What concerns me most is the way in which this Government is trying to justify that hit list. We are all told that only a small number of people will be involved, but according to the Government's figures, the 1982 enrolments of students in the schools involved totals over 36,500. We are told that they are all wealthy schools. I am not sure what that really means. What I do know is that a great many of those 36,500 students do not come from wealthy families; they come from families who are prepared to work hard and to give their children the sort of education they believe they need and which is not available to them in the public school system. They come from families which are prepared to make considerable sacrifices to give their children the best education they believe is available for them and they come from families which pay taxes, just like all of us, to the Government to provide funds for services such as education.

Australians want the choice. They do not want to be deprived by Labor's dogma and subservience to the militant teachers union which does not want to have the competition from non-government schools. It seems to make economic folly to want to be restricting people from going to non-government schools when it costs $1, 000 less for a child to go to a non-government school than a Government school. What is the rationale? What is the sense of it? Of course we all know that the Government is tied, ball and chain, to the teachers union of this country which is one of the most militant unions and which has been one of the communist led unions of this country. The Government is bowing to that union. Why? It is because the union has bought off the Government with $750,000.

What annoys me is that many of the hit schools-indeed the great bulk of them- happen to be boarding schools. They are schools that provide accommodation for children from country areas where there are no secondary schools, where there is no opportunity other than for their parents to send them away to schools. Here again is another classic example of this Labor Government wanting to discriminate against country people. It talks in terms of country people, who have suffered drought, who have suffered low prices, who have suffered all the adversity of many years, as being wealthy. Such people have a belief in their children. They want to see them get a good education, in many cases a Christian education, and education opportunities which are not available in the public system.

However, this Government by its means-I have mentioned the three means-is now putting strict limitations on the growth of the non-school systems in this country and it is doing it for only one reason and that is that it is bowing to the pressures of the teachers union which bought it for $750,000 in the last election campaign. Nobody could ever claim that that is a donation. It is buying the Australian Labor Party. There has never been a donation of that nature in Australia. I think it is a disgrace and it is a disgrace that the Government so blatantly brings this legislation into this House tonight and expects us to allow it to pass without condemning it in the severest terms we possibly can. The breakage of the link which operated automatically between non-government and government schools was the greatest degree of confidence that one could give to non-government schools. They knew exactly where they were going and how to plan.

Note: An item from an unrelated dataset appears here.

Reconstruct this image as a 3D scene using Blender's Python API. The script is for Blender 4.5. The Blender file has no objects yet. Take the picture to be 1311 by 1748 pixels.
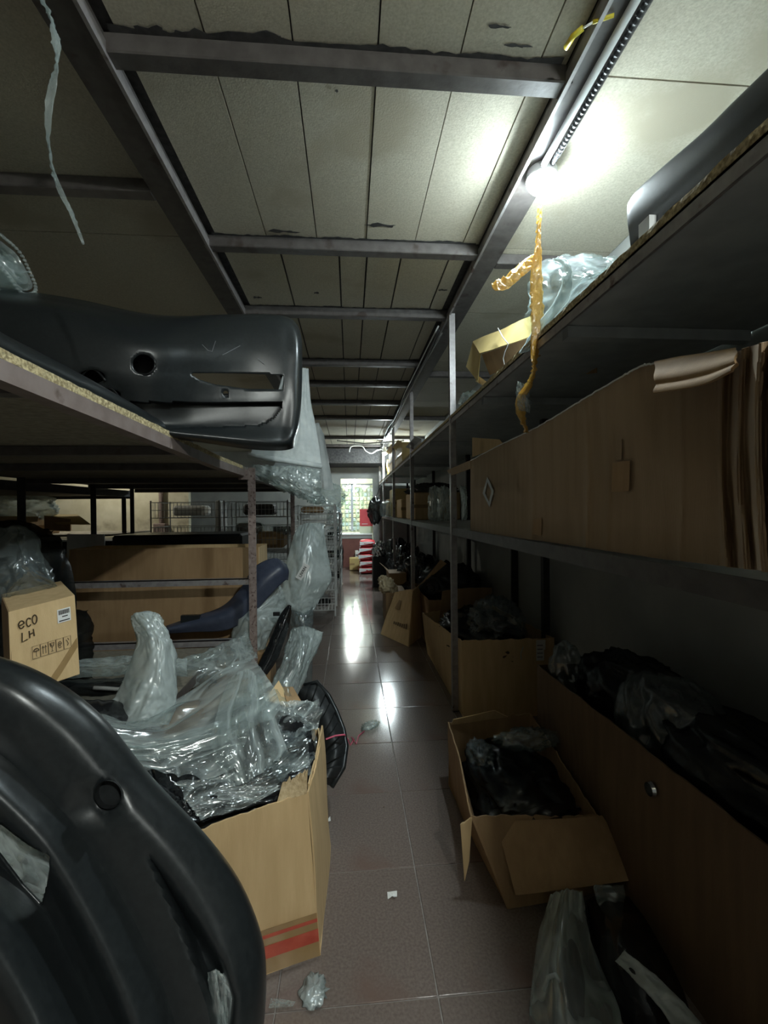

Giving the Minister the power of being able to use a discretion whether a new school is allowed to be built because it might have some interference in public schools is again an example of the doctrinaire policies of the Labor Party to reduce or suppress the growth of independent schools in this country. I believe independent schools ought to be a right of this country, that people ought to have the right of making a judgment where they send their children to school. Today the fact is that more and more children are going to independent schools and that is what is hurting the teachers union. It cannot understand, it cannot bear the competition. The non-government schools are providing a quality of education, they are providing the discipline and they are providing the guidance that the parents feel confident the children are getting but are not getting in many cases from the public schools. Why try to restrict them? It ought to be the right of Australians. Certainly as I mentioned in economic terms it makes no sense at all to be trying to force more and more children into the public education system because every extra student that one moves from an independent school to a government school is going to cost the taxpayer of this country another $1,000. That is an enormous amount. It cost more than double to send-


Mr Hollis —That is not right.


Mr ANTHONY —That is absolutely right. Here the Government is with the blatant propaganda, the lies and deceptions trying to defend the public school system. I am all for the public school system.


Mr Holding —It didn't do much for you, mate.


Mr ANTHONY —I happened to go to both school systems so my faults lie with both. It is interesting to note that in 1982 to send a pupil to a government school cost the Commonwealth and the States $1,974. To send a pupil to a non-government school cost the State and the Commonwealth $940. That is less than $1,000. Yet the logic of this Labor Party in wanting to try to save the taxpayers money is so totally false and it is based on the wrong premise. We know why it is doing it. It is an ideological belief that there should not be the independent school system in this country. We know that the Minister for Education and Youth Affairs has a bitter feeling against non-government schools and it is a great pity that we have this sort of legislation coming into the Parliament. It is causing such enormous resentment and divisions amongst the Australian people particularly when the Labor Party went to the Australian people and said: 'This Government will bring Australians together'. It is doing exactly the opposite. Government members have already seen the great protest meetings that are being held across Australia. If they are not getting the message already they will certainly get it at the next Federal election.